また、テイクアウトOKの左も少し開いていますが、これは上記で述べたようにコーヒーカップに沿わせて配置するために装飾は右側に配置しました。
生成AI Adobe Firefly で素材を作って3分でトライ
今回のバナーは、テンプレートを選択した時点で良いものがすぐ見つかったのでサクッと作ることができました。ですが、当然見つからない場合もあります。
特にテンプレートを探していると、テイストはイメージに近いけど内容がぜんぜん関係ないものがよく見つかります。こういう場合は内容をカスタマイズすれば完成するので素材を生成 AI で作ってみます。
果たして3分でどこまで出来るのか・・・?
テキストは全て編集できるので、中央のイラストをコーヒーに変えてみます。
テキストは全て編集できるので、中央のイラストをコーヒーに変えてみます。
ツール左側の「メディア」というメニューに「テキストから画像生成」があるのでこちらを選択してサイズを決定。
生成したい内容を書き込み、コンテンツタイプを選んで決定すると生成してくれます。
しかし説明文が短いと、「プロンプトが短すぎます」と言われるので、ここはよく文章を考えて入力しなければなりません。

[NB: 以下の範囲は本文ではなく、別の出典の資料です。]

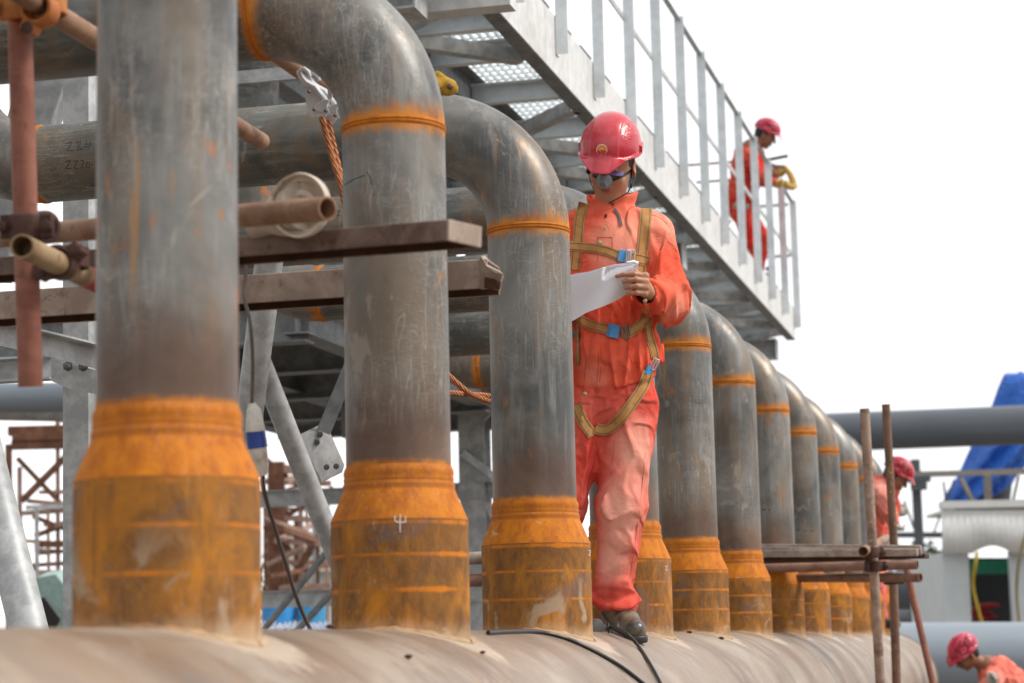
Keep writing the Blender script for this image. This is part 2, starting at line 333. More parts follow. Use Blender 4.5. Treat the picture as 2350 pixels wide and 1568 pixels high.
# ================================================================== risers
riser_labels = [
 'nearest and largest grey riser pipe with bright orange base, at the left',
 'second nearest grey riser pipe, crossed in front by rusty channel steel, mud on its base',
 'third grey riser pipe, directly left of the standing worker and hiding his arm',
 'riser pipe directly behind the standing worker, its rusty base beside his boot',
 'first riser pipe right of the standing worker, under his elbow',
 'second riser pipe right of the standing worker, just left of where the long plank begins',
 'riser pipe just right of the start of the long plank, third right of the worker',
 'fourth riser pipe right of the standing worker, behind the long plank',
 'fifth riser pipe right of the standing worker, behind the long plank',
 'sixth riser pipe right of the worker, last one left of the scaffold poles',
 'riser pipe half hidden behind the mottled scaffold pole, second from the far end',
 'farthest riser pipe at the far end of the header, beside the bending worker']
ZW, ZR, ZS, RC, ZH = 2.847, 2.026, 1.898, .335, 3.182
def riser(x0, y0, label):
    root = thing('riser_pipe', (x0, y0, ZT), label, 'pipe', 'riser pipes standing on the header')
    c = (x0, y0, 0)
    m = MB(); zs = [1.42]+list(np.linspace(1.55, ZS, 14)); 
    def band(z):
        return max(max(0, 1-abs(z-b)/.011) for b in (1.735, 1.816, 1.890))
    zz = sorted(set(list(np.linspace(1.42, ZS, 90)))); m.lathe([(.163, z) for z in zz], c, seg=64, attr={'rust': [band(z) for z in zz]})
    m.build('lower_sleeve', MAT['rust_band'], root)
    m = MB(); pr = [(.1632, ZS), (.1625, ZS+.003), (.134, 1.968), (.1325, 1.972), (.1335, 1.979), (.1325, 1.985), (.1300, 1.990), (.1312, 1.998), (.1295, 2.004), (.1315, 2.011), (.130, 2.020), (.1255, 2.028)]
    m.lathe(pr, c, seg=64, attr={'rust': [.2, 0, 0, .5, .9, .3, .7, .1, .6, .1, .3, .6]}); m.build('reducer', MAT['rust'], root)
    m = MB(); m.tube([(x0+math.cos(t)*.164, y0+math.sin(t)*.164, ZC+math.sqrt(RH**2-(.164*math.cos(t))**2)-.002) for t in np.linspace(0, 2*math.pi, 61)], [.010+.002*math.sin(k*2.7)+.0015*math.sin(k*5.1) for k in range(61)], 8)
    m.build('base_weld', MAT['rust_band'], root)
    m = MB(); zz = np.linspace(ZR-.002, ZW, 90)
    def heat(z): return max(0, 1-(z-ZR)/.27)
    def rs(z, w=.052): return max(max(0, 1-abs(z-ZW)/w), max(0, 1-(z-ZR)/.022))
    m.lathe([(.125, z) for z in zz], c, seg=64, attr={'rust': [rs(z) for z in zz], 'scorch': [heat(z) for z in zz]}); m.build('pipe', MAT['pipe'], root)
    def elbow(cx, cz, a0, a1, nm, sgn):
        m = MB(); pts = []; ru = []
        for a in np.linspace(a0, a1, 36):
            pts.append((x0+cx+RC*math.cos(a), y0, cz+RC*math.sin(a))); d = min(abs(a-a0), abs(a-a1))*RC; ru.append(max(0, 1-d/.062))
        m.tube(pts, .1252, 64, attr={'rust': ru, 'scorch': [0]*36}); return m.build(nm, MAT['pipe'], root)
    elbow(-RC, ZW, 0, math.pi/2, 'elbow', 1)
    m = MB(); xs = np.linspace(-RC, -1.61, 60); ru = [max(0, 1-min(abs(x+RC), abs(x+1.61))/.035) for x in xs]
    m.tube([(x0+x, y0, ZH) for x in xs], .125, 64, attr={'rust': ru, 'scorch': [0]*60}); m.build('horizontal_run', MAT['pipe_run'], root)
    elbow(-1.61, ZH+RC, -math.pi/2, -math.pi, 'rear_elbow', -1)
    m = MB(); zz = np.linspace(ZH+RC, 4.42, 12); m.lathe([(.125, z) for z in zz], (x0-1.61-RC, y0, 0), seg=48, attr={'rust': [0]*12}); m.build('rear_pipe', MAT['pipe_run'], root)
    for p, ax in (((x0, y0, ZW), (0,0,1)), ((x0-RC, y0, ZH), (1,0,0)), ((x0-1.61, y0, ZH), (1,0,0)), ((x0-1.61-RC, y0, ZH+RC), (0,0,1))):
        m = MB(); pr = [(.1245, -.010), (.1272, -.007), (.1282, -.003), (.1262, 0), (.1285, .004), (.127, .008), (.1245, .011)]
        m.lathe(pr, p, ax, 64, attr={'rust': [.3, .8, 0, 1, 0, .5, .3]}, cap=False); m.build('weld_bead', MAT['rust'], root)
    return root
r0 = riser(0, YS[0], riser_labels[0]); RIS = [r0]
for i in range(1, 12):
    c = copy_tree(r0); c.location = (0, YS[i], ZT); c['label'] = riser_labels[i]; RIS.append(c)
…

「切り抜きやすいコーヒーラテのイラスト」と指定してみます。
コンテンツタイプも指定なしで作り直してみましょう。
生成されました!これを使いたいので切り抜きます。
生成されたイラストを選択し直すと、画像編集メニューがでてくるので、「背景を削除」を選択します。
実行するとキレイに背景が削除されました
あとはテキストをコーヒーショップ向けに変更して完成です
生成の調整などが必要なので3分ではできませんでしたが15分ぐらいで完成しました。
まとめ
いかがでしたか?
テンプレートをうまく活用すればかなり時短で作れることと、デザインに詳しくなくても一定のルールに従って編集することで、ノンデザイナーの方でもしっかりしたものが作れることが伝われば嬉しいです。
また、デザイン以外の生成も可能で、例えば QR コードも作れます。
ホーム画面の右側メニューにあるプラスマークをクリックすると、他にも色々作れるものが並んでいるので、そちらも是非チェックしてみてくださいね。
最後に、実はこの記事のアイキャッチ画像も Adobe Express で作ってみました。
僕なりにアドビさんのイメージを具現化してみたつもりなんですが、どうでしょうか?
作りたいイメージに合う素材を探して配置を繰り返し、テキストを入れて完成までで、大体10分ぐらいで完成しました。
自分で表現できるというのがデザインの面白さ・楽しさだと思っています。
そういう意味では、Adobe Expressはデザインすることの喜びを、誰でも手軽に体験できるツールだとも思います。
ぜひ、Adobe Expressを通じて色んな人にデザインすることの喜びを知ってもらえたら嬉しいです。